API keys let you authenticate with Shorebird from CI systems and other automated environments. You can create, view, and revoke API keys from the Shorebird Console.

  1. Open Account → API Keys in the console.
  2. Click Create API Key.
  3. Enter a descriptive name (e.g., “GitHub Actions — my-app”).
  4. Choose an expiration period.
  5. Select a permission level.
  6. Click Create.

The full key value is shown exactly once after creation. Copy it and store it securely — it cannot be retrieved again.

Set the key as the SHOREBIRD_TOKEN environment variable in your CI platform.
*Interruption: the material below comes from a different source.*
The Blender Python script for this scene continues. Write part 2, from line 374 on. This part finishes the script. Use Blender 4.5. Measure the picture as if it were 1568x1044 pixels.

Shorebird CLI commands will authenticate automatically when this variable is present.

export SHOREBIRD_TOKEN="<your-api-key>"
shorebird patch android

For platform-specific setup, see our CI guides for GitHub Actions, Codemagic, or the generic CI guide.

API keys default to a one-year expiration. During creation you can choose from:

  • 30 days
  • 90 days
  • 1 year (default)
  • No expiration

All expiration options are available on every plan.

API keys support two permission levels:

  • Full access — the key has the same permissions as your account. Available on all plans.
  • Release & Patch only — the key can create releases and patches, but cannot manage apps, organizations, members, or billing. Available on Pro and Business plans.

To revoke a key, find it in the API Keys list and click Delete. Revocation is immediate — any CI pipeline using that key will fail on its next run. This action cannot be undone.

The shorebird login:ci command is deprecated. Existing tokens generated by login:ci will continue to work until September 2026, but we recommend replacing them with API keys created from the console.

To migrate:

  1. Create a new API key in the console.
  2. Replace the SHOREBIRD_TOKEN value in your CI secrets with the new key.
  3. Verify your CI pipeline runs successfully.

The SHOREBIRD_TOKEN environment variable name has not changed, so no workflow file edits are needed beyond updating the secret value.

  • API keys use the sb_api_ prefix. This prefix is registered with GitHub secret scanning, so leaked keys in public repositories are flagged automatically.
  • Keys are stored as irreversible hashes. Shorebird cannot retrieve a key value after creation.
  • Treat API keys like passwords. Store them in your CI platform’s secrets manager and do not commit them to source control.